CALEB: If you don’t like your boss in the United States and every girl you go out with is a bitch, then overseas you’ll hate your boss and your girlfriend will be a bitch.
DAVID: That’s not what I’m saying.
CALEB: The dynamics of prejudice change, though. Koreans don’t like the disabled or physical
deformities.
DAVID: Meaning?
CALEB: There was this one teacher, American, who got fired because he was cross-eyed.
DAVID: They fired him for that?
CALEB: He couldn’t control his pupils.
DAVID: Thanks for making such good time on the turnaround. Let me see if Laurie checked in.
CALEB: If no traffic problems, we’ll be home in an hour.
DAVID: What town now?
CALEB: We’re about to hit Gold Bar.
DAVID: All these funny names: Gold Bar, Index, Startup, Baring, Climax.
CALEB: Delivery needs work.
CALEB: You ever see The Sunset Limited?
DAVID: That Cormac McCarthy play with Samuel L. Jackson and Tommy Lee Jones?
CALEB: Jackson saves Jones from committing suicide, and they talk it out. Jackson’s a no-luck ex-con and Jones is a professor, but no matter how Jackson tries to convince Jones that life has meaning, Jones holds on to the emptiness of life. There’s a scene where Jackson recounts a prison fight and uses “nigger.” Not “nigga,” but “nigger.” And Jones gets offended!
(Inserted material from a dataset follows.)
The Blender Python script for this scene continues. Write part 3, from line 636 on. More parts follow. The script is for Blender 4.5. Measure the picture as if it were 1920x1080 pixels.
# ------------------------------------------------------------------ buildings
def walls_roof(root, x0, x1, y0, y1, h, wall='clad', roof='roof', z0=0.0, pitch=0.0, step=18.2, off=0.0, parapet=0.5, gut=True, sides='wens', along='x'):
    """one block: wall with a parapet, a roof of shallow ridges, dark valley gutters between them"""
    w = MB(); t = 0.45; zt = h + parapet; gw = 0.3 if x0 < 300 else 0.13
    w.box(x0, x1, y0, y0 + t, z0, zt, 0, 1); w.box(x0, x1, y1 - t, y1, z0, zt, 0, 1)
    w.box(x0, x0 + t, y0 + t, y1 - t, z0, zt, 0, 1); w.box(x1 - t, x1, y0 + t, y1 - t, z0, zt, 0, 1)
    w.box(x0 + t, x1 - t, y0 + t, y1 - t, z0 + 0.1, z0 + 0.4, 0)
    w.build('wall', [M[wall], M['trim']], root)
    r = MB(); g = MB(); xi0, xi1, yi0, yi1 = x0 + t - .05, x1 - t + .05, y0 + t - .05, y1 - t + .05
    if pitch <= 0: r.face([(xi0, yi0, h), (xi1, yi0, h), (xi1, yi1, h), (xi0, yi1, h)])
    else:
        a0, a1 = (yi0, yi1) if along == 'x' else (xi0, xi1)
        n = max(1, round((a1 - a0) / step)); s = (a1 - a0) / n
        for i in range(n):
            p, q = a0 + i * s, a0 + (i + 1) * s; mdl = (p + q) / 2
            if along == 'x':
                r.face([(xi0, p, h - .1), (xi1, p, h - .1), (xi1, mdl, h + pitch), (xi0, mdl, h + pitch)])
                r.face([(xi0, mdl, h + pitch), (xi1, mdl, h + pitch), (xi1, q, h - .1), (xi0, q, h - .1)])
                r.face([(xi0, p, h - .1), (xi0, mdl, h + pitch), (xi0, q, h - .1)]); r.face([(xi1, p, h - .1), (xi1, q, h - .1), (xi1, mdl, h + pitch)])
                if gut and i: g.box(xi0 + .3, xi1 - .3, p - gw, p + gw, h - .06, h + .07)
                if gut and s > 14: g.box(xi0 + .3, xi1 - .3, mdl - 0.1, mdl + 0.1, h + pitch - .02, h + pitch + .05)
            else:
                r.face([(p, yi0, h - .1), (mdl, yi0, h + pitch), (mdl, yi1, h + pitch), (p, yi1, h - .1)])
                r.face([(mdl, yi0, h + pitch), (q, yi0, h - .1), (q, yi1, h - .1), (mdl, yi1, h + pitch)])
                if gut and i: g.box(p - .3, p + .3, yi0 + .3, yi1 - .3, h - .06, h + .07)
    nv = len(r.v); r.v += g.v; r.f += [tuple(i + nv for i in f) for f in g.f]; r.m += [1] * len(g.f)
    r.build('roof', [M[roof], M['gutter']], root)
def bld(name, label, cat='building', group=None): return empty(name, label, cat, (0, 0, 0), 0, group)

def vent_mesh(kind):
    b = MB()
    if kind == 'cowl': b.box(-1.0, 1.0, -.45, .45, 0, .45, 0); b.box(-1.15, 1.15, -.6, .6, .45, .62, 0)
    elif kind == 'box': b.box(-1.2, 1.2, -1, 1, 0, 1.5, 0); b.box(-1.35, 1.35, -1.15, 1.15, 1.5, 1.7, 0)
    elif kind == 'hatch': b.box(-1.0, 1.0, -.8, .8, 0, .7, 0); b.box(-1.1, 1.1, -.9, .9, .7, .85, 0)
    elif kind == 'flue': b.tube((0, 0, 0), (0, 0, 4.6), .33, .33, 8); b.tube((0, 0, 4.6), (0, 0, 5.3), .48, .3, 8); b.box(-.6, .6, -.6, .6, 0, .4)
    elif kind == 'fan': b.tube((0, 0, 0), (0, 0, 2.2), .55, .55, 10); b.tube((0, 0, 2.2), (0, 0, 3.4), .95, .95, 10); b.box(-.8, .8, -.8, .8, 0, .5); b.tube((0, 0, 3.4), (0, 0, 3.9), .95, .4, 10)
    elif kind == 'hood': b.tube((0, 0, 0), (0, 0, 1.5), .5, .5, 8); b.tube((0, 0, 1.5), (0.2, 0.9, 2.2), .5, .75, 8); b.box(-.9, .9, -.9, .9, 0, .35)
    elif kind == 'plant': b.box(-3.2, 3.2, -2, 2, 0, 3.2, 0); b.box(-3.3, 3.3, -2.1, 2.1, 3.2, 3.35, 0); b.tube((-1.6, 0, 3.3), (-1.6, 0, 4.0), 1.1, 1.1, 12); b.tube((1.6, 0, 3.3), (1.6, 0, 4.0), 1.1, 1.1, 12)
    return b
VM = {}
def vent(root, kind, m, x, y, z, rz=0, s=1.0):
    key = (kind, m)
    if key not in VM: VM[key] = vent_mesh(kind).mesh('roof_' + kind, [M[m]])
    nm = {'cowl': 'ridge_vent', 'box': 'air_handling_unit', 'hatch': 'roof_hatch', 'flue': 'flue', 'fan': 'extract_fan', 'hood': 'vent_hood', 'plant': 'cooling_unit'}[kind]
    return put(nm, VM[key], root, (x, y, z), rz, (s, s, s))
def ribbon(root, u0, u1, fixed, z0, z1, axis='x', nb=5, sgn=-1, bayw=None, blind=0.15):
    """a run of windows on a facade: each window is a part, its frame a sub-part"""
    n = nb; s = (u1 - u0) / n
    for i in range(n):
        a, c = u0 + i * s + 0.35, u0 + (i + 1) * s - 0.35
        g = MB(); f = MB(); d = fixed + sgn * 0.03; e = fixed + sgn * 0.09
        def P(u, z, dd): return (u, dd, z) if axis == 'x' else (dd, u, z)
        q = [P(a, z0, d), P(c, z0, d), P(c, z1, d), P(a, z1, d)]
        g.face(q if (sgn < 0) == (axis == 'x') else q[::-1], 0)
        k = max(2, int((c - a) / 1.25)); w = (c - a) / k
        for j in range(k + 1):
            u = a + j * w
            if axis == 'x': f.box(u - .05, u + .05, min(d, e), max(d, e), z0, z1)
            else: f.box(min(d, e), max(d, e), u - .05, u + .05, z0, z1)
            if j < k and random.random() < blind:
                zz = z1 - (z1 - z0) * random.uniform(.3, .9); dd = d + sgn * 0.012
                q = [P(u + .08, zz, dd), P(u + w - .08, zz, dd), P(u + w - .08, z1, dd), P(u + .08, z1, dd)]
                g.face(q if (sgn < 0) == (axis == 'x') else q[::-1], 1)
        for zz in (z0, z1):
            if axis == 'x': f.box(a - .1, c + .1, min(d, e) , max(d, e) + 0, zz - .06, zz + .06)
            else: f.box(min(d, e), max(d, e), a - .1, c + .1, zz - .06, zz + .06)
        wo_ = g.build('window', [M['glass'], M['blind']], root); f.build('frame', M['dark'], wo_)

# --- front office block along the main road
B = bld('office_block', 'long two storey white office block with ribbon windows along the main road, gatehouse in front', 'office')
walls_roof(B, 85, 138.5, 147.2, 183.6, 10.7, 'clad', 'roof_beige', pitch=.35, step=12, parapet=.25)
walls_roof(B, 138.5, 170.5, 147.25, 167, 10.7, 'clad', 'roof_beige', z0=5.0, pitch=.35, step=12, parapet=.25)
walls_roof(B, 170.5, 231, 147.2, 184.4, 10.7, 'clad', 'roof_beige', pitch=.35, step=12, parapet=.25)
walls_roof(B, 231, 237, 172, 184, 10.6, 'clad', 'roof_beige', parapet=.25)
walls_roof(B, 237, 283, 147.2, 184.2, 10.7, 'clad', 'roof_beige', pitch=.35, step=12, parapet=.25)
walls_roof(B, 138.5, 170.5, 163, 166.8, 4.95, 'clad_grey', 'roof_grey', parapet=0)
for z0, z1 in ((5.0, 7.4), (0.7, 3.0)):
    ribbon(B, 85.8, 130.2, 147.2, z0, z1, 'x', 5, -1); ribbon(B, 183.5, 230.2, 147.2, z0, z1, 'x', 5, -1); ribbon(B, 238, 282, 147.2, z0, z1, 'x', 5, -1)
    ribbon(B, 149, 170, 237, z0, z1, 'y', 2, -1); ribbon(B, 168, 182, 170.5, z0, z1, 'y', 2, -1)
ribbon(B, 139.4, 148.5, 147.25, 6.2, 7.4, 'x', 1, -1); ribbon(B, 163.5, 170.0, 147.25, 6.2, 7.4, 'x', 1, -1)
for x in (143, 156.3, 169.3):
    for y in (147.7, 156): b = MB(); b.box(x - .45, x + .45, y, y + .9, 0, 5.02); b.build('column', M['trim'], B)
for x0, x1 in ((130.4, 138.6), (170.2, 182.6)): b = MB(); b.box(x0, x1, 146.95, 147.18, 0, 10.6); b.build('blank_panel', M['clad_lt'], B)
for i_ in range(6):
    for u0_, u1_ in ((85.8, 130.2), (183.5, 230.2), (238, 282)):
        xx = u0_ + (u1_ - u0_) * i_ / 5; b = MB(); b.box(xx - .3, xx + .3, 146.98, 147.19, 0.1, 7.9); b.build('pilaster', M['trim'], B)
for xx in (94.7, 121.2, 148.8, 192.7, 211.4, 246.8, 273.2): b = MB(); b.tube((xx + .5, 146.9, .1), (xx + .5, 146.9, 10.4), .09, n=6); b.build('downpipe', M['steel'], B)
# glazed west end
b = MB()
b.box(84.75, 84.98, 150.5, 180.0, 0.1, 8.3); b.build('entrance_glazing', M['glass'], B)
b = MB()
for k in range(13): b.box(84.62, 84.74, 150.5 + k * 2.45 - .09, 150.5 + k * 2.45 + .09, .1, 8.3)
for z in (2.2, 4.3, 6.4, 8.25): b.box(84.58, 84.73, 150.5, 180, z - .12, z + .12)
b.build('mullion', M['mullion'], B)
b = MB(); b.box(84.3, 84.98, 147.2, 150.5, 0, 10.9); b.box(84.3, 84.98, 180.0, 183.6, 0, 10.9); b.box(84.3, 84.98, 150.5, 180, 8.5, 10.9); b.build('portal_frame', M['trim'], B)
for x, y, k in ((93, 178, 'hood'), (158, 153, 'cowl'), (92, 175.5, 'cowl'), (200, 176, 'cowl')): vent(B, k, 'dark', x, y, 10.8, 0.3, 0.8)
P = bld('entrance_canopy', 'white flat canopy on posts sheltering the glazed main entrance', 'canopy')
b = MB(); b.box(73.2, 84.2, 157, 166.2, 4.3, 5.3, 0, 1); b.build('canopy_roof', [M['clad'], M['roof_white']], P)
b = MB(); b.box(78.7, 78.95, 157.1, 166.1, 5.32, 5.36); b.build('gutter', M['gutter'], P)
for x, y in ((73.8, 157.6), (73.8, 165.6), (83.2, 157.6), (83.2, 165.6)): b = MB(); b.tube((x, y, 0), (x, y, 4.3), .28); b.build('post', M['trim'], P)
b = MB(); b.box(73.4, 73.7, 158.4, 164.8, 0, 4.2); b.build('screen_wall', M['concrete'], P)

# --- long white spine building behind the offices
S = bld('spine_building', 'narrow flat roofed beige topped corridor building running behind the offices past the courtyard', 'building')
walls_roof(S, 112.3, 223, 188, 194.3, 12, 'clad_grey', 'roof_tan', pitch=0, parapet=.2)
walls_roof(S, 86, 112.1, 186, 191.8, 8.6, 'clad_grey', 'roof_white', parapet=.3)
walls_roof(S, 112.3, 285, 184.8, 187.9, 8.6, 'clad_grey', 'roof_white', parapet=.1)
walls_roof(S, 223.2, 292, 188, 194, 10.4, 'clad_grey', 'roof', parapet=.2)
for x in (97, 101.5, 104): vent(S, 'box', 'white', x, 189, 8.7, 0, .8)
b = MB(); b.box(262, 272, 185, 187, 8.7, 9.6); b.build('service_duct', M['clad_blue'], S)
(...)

DAVID: Right. “Life has no meaning, I want to kill myself, but I’m going to be offended by the word ‘nigger.’ ”
CALEB: What do you think of Cormac McCarthy?
DAVID: To me, he seems to be a complex and nihilistic version of The Tao of Pooh. His writing, from what I can tell, assumes the reader has never before confronted existential matters.
DAVID: Your ESL teacher’s guide was published by a real publisher?
CALEB: Yes. We’re talking triple-digit advance, and when you add royalties, I made well into four figures.
DAVID: You have three books. Two self-published?
CALEB: Technically, my sister published Chinoku. She publishes music and game books. She paid to have it formatted and so on. It’s a puzzle book, more of a toy or game. It doesn’t count for much.